Task directions: Retype exactly what runs from the first line of the data to the line with "scene.camera = cam", keeping both of those lines and skipping pictures.
— BEGIN —
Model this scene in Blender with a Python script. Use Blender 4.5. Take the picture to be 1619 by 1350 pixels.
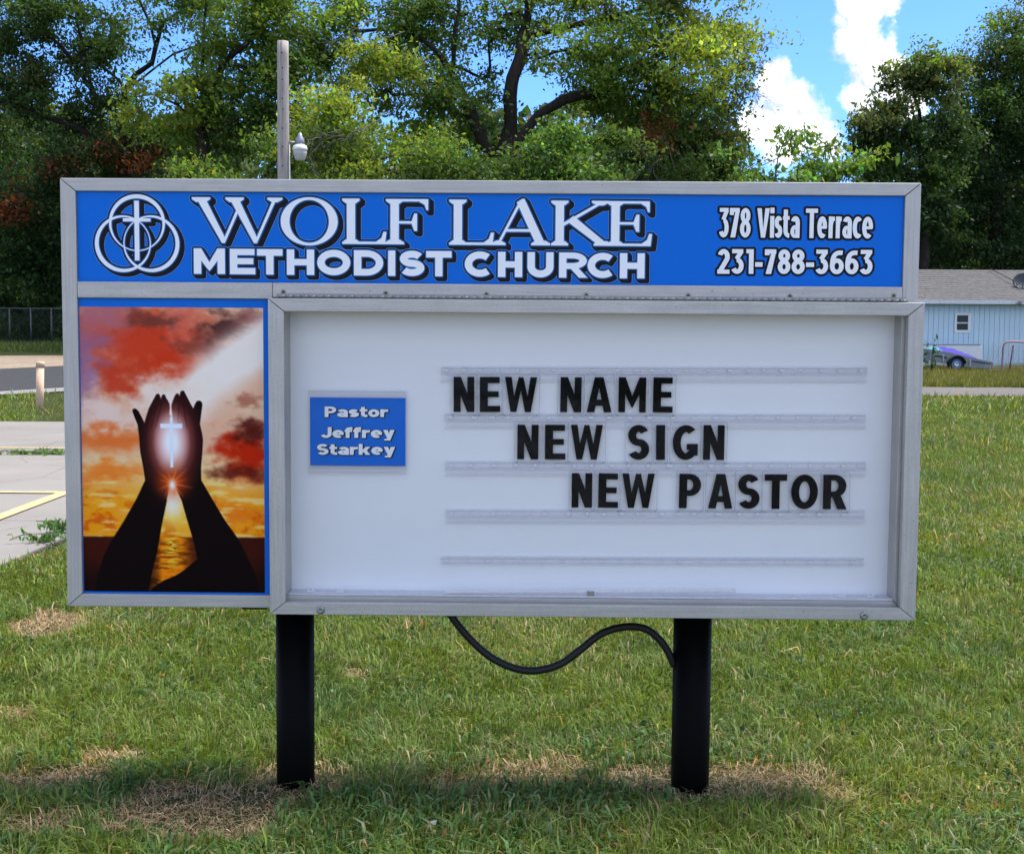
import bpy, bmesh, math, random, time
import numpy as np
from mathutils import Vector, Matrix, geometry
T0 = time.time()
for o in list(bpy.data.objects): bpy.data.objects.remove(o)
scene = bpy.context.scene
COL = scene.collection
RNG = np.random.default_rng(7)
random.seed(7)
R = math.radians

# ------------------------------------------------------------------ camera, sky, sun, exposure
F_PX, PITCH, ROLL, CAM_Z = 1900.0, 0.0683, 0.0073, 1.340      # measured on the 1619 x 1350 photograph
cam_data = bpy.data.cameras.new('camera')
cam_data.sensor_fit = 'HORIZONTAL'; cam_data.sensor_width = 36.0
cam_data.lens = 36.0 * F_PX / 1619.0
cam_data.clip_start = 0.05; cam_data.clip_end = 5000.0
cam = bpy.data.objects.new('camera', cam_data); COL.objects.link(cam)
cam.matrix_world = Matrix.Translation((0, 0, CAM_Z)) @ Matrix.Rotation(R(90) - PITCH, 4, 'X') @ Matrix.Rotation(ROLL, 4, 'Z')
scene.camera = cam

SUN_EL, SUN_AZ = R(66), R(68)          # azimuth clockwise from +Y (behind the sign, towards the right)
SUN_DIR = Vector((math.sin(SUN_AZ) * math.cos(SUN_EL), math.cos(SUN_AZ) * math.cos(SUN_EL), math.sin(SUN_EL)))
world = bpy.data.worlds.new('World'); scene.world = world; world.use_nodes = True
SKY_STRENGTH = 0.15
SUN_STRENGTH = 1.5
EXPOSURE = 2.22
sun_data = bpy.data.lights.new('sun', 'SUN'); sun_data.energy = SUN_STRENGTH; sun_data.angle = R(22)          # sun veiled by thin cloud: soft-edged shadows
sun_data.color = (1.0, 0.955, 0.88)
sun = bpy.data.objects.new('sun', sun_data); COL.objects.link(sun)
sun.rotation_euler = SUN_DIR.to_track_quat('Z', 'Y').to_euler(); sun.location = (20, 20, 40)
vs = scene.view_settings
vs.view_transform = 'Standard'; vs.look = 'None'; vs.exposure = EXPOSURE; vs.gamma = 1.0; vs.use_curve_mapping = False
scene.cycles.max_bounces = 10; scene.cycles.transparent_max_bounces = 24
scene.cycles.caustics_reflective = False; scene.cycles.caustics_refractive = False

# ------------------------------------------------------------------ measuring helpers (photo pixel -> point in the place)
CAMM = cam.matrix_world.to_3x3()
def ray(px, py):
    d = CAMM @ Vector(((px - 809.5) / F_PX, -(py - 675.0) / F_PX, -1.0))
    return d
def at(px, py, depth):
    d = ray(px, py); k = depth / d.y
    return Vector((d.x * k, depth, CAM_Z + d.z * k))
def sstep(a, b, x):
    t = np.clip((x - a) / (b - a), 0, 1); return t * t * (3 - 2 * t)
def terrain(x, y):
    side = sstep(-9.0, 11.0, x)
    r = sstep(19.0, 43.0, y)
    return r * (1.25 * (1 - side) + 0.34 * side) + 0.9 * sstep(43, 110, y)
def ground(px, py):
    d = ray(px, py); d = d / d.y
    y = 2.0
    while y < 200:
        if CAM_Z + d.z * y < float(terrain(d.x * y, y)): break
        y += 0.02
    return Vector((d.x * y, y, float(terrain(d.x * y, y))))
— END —
Complete response:
Model this scene in Blender with a Python script. Use Blender 4.5. Take the picture to be 1619 by 1350 pixels.
import bpy, bmesh, math, random, time
import numpy as np
from mathutils import Vector, Matrix, geometry
T0 = time.time()
for o in list(bpy.data.objects): bpy.data.objects.remove(o)
scene = bpy.context.scene
COL = scene.collection
RNG = np.random.default_rng(7)
random.seed(7)
R = math.radians

# ------------------------------------------------------------------ camera, sky, sun, exposure
F_PX, PITCH, ROLL, CAM_Z = 1900.0, 0.0683, 0.0073, 1.340      # measured on the 1619 x 1350 photograph
cam_data = bpy.data.cameras.new('camera')
cam_data.sensor_fit = 'HORIZONTAL'; cam_data.sensor_width = 36.0
cam_data.lens = 36.0 * F_PX / 1619.0
cam_data.clip_start = 0.05; cam_data.clip_end = 5000.0
cam = bpy.data.objects.new('camera', cam_data); COL.objects.link(cam)
cam.matrix_world = Matrix.Translation((0, 0, CAM_Z)) @ Matrix.Rotation(R(90) - PITCH, 4, 'X') @ Matrix.Rotation(ROLL, 4, 'Z')
scene.camera = cam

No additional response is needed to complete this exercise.